◆ STATED TASK
Keep the pictures out and restate every record exactly.

◆ SUPPLIED MATERIAL
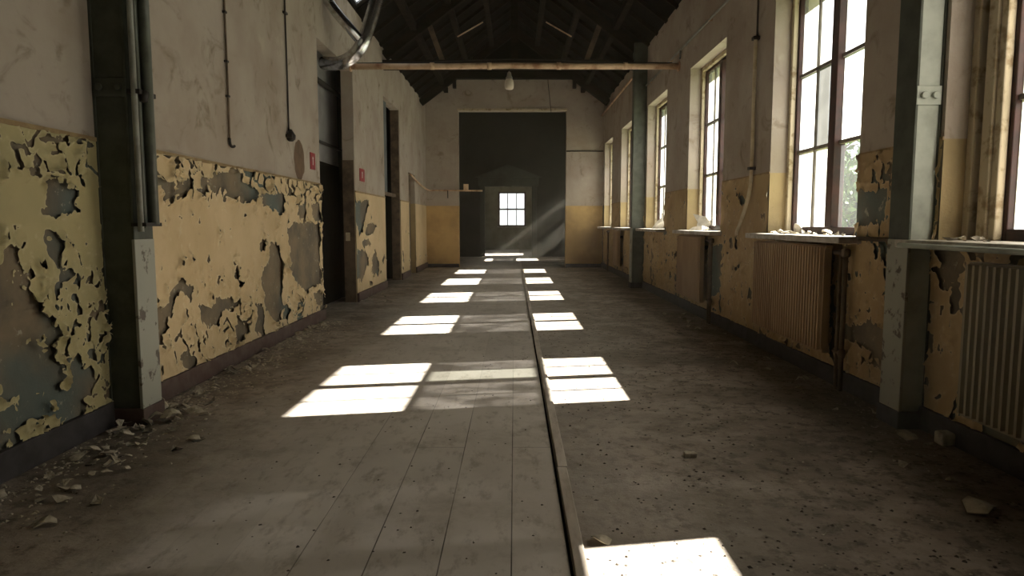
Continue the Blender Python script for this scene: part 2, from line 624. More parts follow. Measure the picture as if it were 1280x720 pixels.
def vnoise(u, v, seed=0):
    u = u + seed * 17.31
    v = v + seed * 9.17
    i = np.floor(u).astype(int)
    j = np.floor(v).astype(int)
    a = u - i
    c = v - j
    a = a * a * (3 - 2 * a)
    c = c * c * (3 - 2 * c)
    g_ = lambda p, q: LAT[p & 255, q & 255]
    return (g_(i, j) * (1 - a) + g_(i + 1, j) * a) * (1 - c) + (g_(i, j + 1) * (1 - a) + g_(i + 1, j + 1) * a) * c


def fbm(u, v, sc, oct_=4, seed=0):
    s = 0
    amp = 1
    tot = 0
    for k in range(oct_):
        s = s + amp * vnoise(u * sc * 2 ** k, v * sc * 2 ** k, seed + k)
        tot += amp
        amp *= 0.55
    return s / tot - 0.5


def voro_edge(u, v, sc, seed=3):
    u = u * sc
    v = v * sc
    i = np.floor(u).astype(int)
    j = np.floor(v).astype(int)
    f1 = np.full(u.shape, 9.0)
    f2 = np.full(u.shape, 9.0)
    for a in (-1, 0, 1):
        for c in (-1, 0, 1):
            p = (i + a + seed * 31) & 255
            q = (j + c + seed * 7) & 255
            px = i + a + LAT[p, q]
            py = j + c + LAT[q, p]
            d = np.hypot(px - u, py - v)
            f2 = np.where(d < f1, f1, np.minimum(f2, d))
            f1 = np.minimum(f1, d)
    return (f2 - f1) / sc


def sd_poly(u, v, P):
    d = np.full(u.shape, 1e9)
    inside = np.zeros(u.shape, bool)
    n = len(P)
    for k in range(n):
        ax, ay = P[k]
        bx, by = P[(k + 1) % n]
        ex, ey = bx - ax, by - ay
        L = ex * ex + ey * ey + 1e-12
        t = np.clip(((u - ax) * ex + (v - ay) * ey) / L, 0, 1)
        d = np.minimum(d, np.hypot(u - ax - t * ex, v - ay - t * ey))
        cond = ((ay > v) != (by > v)) & (u < (bx - ax) * (v - ay) / ((by - ay) if abs(by - ay) > 1e-12 else 1e-12) + ax)
        inside ^= cond
    return np.where(inside, -d, d)


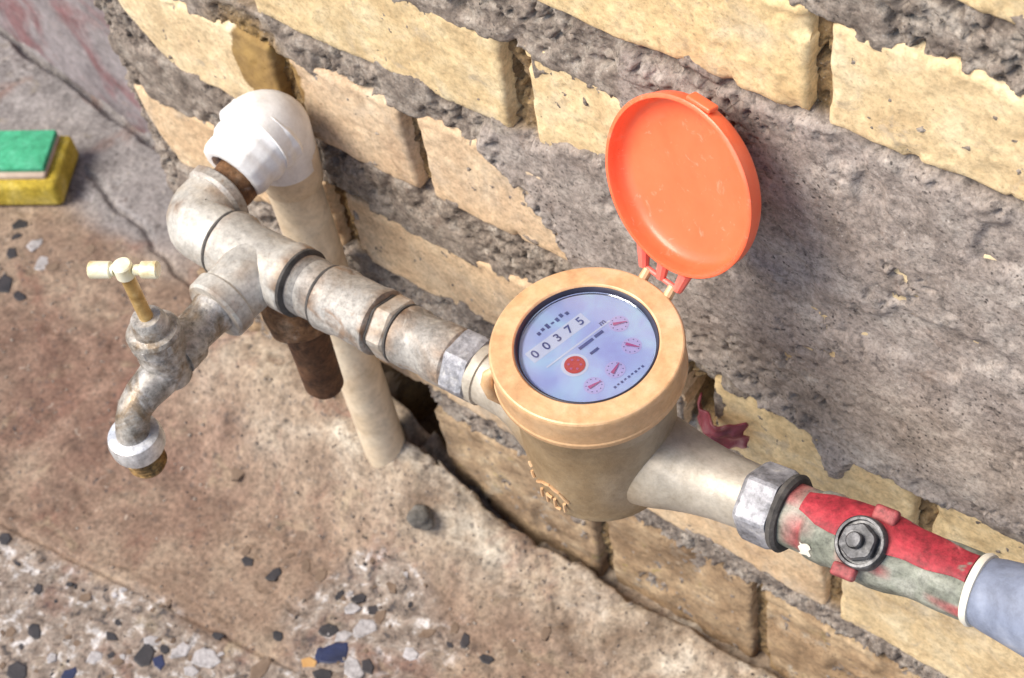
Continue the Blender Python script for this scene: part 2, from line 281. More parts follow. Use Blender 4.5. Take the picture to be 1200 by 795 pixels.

◆ RESPONSE BELOW
Continue the Blender Python script for this scene: part 2, from line 624. More parts follow. Measure the picture as if it were 1280x720 pixels.
def vnoise(u, v, seed=0):
    u = u + seed * 17.31
    v = v + seed * 9.17
    i = np.floor(u).astype(int)
    j = np.floor(v).astype(int)
    a = u - i
    c = v - j
    a = a * a * (3 - 2 * a)
    c = c * c * (3 - 2 * c)
    g_ = lambda p, q: LAT[p & 255, q & 255]
    return (g_(i, j) * (1 - a) + g_(i + 1, j) * a) * (1 - c) + (g_(i, j + 1) * (1 - a) + g_(i + 1, j + 1) * a) * c


def fbm(u, v, sc, oct_=4, seed=0):
    s = 0
    amp = 1
    tot = 0
    for k in range(oct_):
        s = s + amp * vnoise(u * sc * 2 ** k, v * sc * 2 ** k, seed + k)
        tot += amp
        amp *= 0.55
    return s / tot - 0.5


def voro_edge(u, v, sc, seed=3):
    u = u * sc
    v = v * sc
    i = np.floor(u).astype(int)
    j = np.floor(v).astype(int)
    f1 = np.full(u.shape, 9.0)
    f2 = np.full(u.shape, 9.0)
    for a in (-1, 0, 1):
        for c in (-1, 0, 1):
            p = (i + a + seed * 31) & 255
            q = (j + c + seed * 7) & 255
            px = i + a + LAT[p, q]
            py = j + c + LAT[q, p]
            d = np.hypot(px - u, py - v)
            f2 = np.where(d < f1, f1, np.minimum(f2, d))
            f1 = np.minimum(f1, d)
    return (f2 - f1) / sc


def sd_poly(u, v, P):
    d = np.full(u.shape, 1e9)
    inside = np.zeros(u.shape, bool)
    n = len(P)
    for k in range(n):
        ax, ay = P[k]
        bx, by = P[(k + 1) % n]
        ex, ey = bx - ax, by - ay
        L = ex * ex + ey * ey + 1e-12
        t = np.clip(((u - ax) * ex + (v - ay) * ey) / L, 0, 1)
        d = np.minimum(d, np.hypot(u - ax - t * ex, v - ay - t * ey))
        cond = ((ay > v) != (by > v)) & (u < (bx - ax) * (v - ay) / ((by - ay) if abs(by - ay) > 1e-12 else 1e-12) + ax)
        inside ^= cond
    return np.where(inside, -d, d)


Continue the Blender Python script for this scene: part 2, from line 281. More parts follow. Use Blender 4.5. Take the picture to be 1200 by 795 pixels.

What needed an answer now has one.